Task input ::
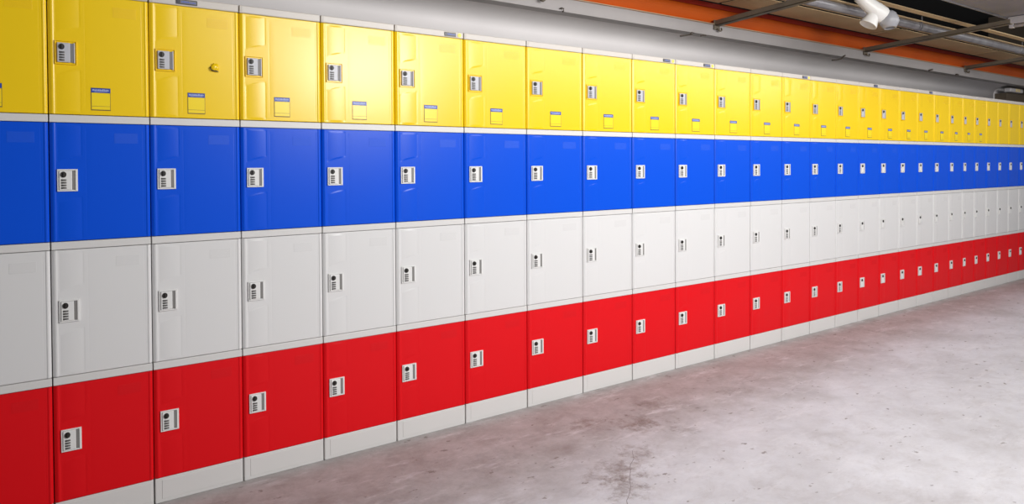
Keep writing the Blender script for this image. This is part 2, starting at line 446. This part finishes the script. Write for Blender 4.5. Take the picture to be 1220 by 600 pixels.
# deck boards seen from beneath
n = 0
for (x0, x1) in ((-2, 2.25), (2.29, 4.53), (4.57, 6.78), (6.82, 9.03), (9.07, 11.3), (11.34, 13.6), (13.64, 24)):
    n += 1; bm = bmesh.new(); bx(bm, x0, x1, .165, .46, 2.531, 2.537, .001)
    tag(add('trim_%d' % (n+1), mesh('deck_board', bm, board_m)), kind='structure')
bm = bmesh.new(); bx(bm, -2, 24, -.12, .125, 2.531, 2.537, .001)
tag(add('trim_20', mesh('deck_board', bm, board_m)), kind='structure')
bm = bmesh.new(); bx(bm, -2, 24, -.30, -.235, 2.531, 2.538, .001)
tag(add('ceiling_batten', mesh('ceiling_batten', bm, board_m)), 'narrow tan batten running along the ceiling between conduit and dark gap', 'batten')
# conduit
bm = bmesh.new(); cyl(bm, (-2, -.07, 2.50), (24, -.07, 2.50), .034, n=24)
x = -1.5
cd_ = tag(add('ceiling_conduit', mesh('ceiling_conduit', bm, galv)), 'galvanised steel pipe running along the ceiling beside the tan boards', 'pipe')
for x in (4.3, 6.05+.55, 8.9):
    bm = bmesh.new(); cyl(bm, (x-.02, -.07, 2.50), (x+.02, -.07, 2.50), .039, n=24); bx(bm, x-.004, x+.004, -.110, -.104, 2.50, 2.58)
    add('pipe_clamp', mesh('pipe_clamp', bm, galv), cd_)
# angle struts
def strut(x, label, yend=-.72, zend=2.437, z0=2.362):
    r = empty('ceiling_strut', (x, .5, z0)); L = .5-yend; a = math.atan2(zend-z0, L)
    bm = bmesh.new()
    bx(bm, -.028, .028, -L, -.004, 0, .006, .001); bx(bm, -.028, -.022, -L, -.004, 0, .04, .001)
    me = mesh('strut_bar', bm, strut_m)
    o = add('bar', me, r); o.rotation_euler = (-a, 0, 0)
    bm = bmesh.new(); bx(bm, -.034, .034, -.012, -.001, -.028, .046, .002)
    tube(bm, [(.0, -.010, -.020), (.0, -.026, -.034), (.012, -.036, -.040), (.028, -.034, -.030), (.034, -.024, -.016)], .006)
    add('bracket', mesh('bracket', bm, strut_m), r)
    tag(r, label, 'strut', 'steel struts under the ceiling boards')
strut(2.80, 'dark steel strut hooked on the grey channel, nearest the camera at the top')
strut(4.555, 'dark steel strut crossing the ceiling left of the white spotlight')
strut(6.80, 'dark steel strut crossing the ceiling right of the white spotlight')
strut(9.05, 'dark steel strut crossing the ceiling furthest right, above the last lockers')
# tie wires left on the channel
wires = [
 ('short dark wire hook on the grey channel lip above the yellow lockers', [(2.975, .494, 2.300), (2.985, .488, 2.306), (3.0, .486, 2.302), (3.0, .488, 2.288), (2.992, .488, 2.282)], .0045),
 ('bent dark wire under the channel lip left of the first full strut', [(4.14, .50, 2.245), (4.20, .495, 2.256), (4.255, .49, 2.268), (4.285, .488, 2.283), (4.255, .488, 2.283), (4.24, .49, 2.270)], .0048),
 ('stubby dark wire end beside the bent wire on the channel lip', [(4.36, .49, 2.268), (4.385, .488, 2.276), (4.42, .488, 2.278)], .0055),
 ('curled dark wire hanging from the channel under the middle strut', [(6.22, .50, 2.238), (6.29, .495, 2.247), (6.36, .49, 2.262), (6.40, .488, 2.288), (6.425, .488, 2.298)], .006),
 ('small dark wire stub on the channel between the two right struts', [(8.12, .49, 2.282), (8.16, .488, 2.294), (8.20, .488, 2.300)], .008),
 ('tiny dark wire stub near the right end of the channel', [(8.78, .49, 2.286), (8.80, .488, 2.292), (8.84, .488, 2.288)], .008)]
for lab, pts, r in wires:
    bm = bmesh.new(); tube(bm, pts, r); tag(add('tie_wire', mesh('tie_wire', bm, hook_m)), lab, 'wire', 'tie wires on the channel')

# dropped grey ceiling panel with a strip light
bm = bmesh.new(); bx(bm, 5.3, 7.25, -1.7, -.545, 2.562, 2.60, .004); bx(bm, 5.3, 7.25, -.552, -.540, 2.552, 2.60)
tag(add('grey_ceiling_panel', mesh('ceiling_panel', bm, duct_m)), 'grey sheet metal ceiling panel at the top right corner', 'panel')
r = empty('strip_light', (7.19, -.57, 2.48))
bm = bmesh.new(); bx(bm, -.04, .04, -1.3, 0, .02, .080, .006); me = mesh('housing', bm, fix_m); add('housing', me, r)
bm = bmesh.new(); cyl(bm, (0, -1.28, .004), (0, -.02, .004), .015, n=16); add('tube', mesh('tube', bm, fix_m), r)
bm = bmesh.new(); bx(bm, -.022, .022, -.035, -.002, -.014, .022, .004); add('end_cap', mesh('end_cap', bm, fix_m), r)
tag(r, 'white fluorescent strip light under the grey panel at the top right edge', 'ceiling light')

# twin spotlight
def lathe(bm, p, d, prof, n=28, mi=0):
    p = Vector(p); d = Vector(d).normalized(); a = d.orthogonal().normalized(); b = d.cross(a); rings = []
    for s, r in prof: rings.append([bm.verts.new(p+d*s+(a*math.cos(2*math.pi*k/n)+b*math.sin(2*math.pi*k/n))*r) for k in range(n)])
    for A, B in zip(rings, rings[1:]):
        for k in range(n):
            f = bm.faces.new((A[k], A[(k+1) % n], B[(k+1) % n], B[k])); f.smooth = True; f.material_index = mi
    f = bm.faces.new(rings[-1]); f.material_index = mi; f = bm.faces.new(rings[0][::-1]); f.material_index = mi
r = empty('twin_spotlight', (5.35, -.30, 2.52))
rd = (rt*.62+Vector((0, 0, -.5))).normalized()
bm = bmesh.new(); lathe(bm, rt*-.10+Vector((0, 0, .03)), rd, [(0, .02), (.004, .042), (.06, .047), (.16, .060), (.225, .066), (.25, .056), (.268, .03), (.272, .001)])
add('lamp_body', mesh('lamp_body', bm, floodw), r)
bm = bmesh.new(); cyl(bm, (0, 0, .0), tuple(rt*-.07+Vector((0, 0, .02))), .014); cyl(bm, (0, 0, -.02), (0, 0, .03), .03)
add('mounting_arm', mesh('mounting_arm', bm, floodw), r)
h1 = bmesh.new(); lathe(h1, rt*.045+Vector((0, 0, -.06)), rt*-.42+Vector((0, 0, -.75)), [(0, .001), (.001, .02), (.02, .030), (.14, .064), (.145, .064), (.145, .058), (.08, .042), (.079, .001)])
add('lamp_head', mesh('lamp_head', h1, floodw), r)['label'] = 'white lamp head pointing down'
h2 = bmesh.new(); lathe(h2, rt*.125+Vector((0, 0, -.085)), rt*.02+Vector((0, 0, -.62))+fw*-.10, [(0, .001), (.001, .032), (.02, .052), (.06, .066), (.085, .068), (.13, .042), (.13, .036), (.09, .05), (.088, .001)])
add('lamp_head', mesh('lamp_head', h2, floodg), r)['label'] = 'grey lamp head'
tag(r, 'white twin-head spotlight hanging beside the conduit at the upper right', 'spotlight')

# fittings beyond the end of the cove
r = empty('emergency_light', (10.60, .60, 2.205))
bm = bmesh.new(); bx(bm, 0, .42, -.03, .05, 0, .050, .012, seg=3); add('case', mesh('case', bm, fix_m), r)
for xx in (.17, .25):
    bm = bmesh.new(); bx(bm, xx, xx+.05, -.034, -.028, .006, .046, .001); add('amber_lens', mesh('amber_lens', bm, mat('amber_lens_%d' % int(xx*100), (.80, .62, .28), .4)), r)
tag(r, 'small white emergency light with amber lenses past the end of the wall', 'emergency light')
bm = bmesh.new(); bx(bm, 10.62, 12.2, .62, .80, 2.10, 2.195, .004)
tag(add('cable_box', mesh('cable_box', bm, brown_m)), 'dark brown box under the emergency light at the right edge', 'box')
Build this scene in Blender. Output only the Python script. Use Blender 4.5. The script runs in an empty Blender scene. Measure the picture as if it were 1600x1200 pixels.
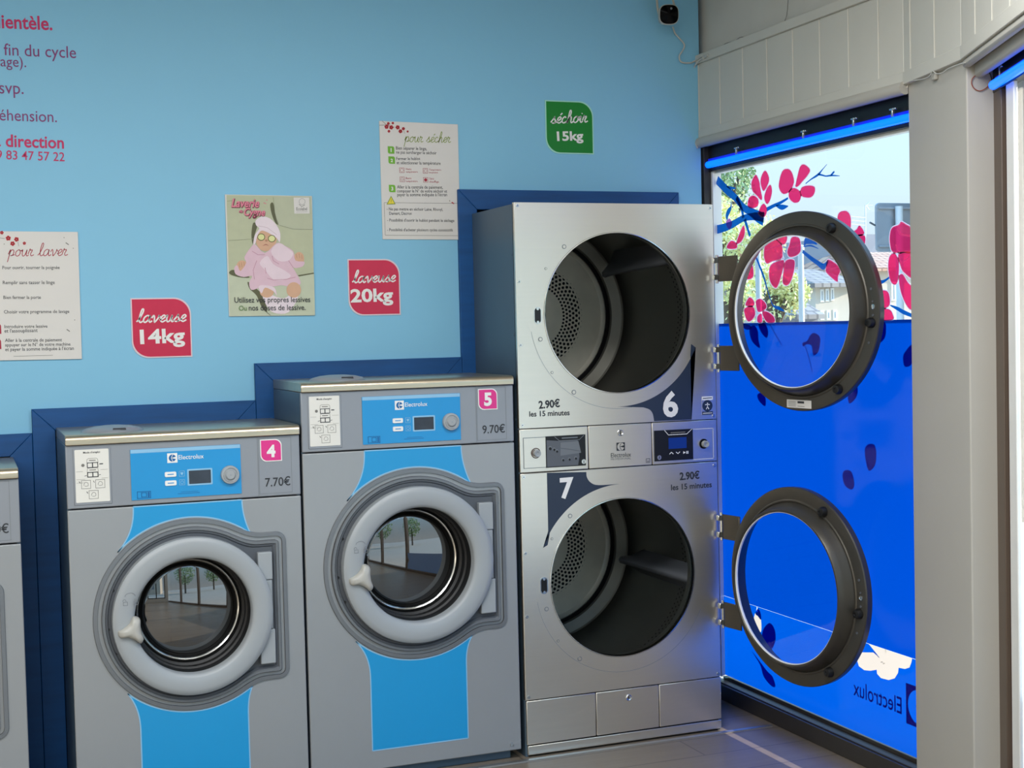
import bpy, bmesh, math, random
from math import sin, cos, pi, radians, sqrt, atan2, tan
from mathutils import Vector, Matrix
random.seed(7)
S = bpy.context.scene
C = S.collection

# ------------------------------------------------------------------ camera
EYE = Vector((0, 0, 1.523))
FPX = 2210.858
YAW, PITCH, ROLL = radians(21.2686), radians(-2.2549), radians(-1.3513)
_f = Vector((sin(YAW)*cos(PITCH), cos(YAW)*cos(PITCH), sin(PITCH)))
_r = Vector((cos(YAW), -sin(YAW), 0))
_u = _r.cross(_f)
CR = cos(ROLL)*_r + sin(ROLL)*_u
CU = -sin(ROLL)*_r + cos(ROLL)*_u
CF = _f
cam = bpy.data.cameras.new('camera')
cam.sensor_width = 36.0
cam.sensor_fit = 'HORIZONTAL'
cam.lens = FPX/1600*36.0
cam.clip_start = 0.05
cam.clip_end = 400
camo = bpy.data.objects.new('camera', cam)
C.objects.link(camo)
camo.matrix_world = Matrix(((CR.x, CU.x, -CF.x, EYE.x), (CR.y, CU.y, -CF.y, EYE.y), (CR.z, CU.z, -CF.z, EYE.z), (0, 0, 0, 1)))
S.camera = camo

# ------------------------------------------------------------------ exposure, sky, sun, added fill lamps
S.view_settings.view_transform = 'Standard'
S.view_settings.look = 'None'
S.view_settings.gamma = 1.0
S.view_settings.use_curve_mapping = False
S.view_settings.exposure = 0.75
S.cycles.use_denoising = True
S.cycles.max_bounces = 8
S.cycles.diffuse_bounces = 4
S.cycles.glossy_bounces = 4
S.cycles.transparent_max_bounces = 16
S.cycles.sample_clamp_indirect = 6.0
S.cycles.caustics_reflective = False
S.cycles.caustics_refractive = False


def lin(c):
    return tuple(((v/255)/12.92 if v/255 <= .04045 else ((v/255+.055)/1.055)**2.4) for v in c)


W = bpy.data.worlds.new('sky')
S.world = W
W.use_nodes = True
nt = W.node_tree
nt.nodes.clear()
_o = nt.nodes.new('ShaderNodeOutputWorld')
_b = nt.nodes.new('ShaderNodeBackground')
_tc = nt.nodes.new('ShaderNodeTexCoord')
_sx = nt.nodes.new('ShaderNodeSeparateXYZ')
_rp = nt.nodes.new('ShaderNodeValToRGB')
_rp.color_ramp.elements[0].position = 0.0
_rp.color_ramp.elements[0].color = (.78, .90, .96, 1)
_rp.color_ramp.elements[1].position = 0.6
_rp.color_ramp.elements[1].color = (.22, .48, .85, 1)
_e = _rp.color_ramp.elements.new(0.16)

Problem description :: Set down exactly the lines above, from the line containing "Build this scene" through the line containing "C = S.collection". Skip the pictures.

Written answer ::
Build this scene in Blender. Output only the Python script. Use Blender 4.5. The script runs in an empty Blender scene. Measure the picture as if it were 1600x1200 pixels.
import bpy, bmesh, math, random
from math import sin, cos, pi, radians, sqrt, atan2, tan
from mathutils import Vector, Matrix
random.seed(7)
S = bpy.context.scene
C = S.collection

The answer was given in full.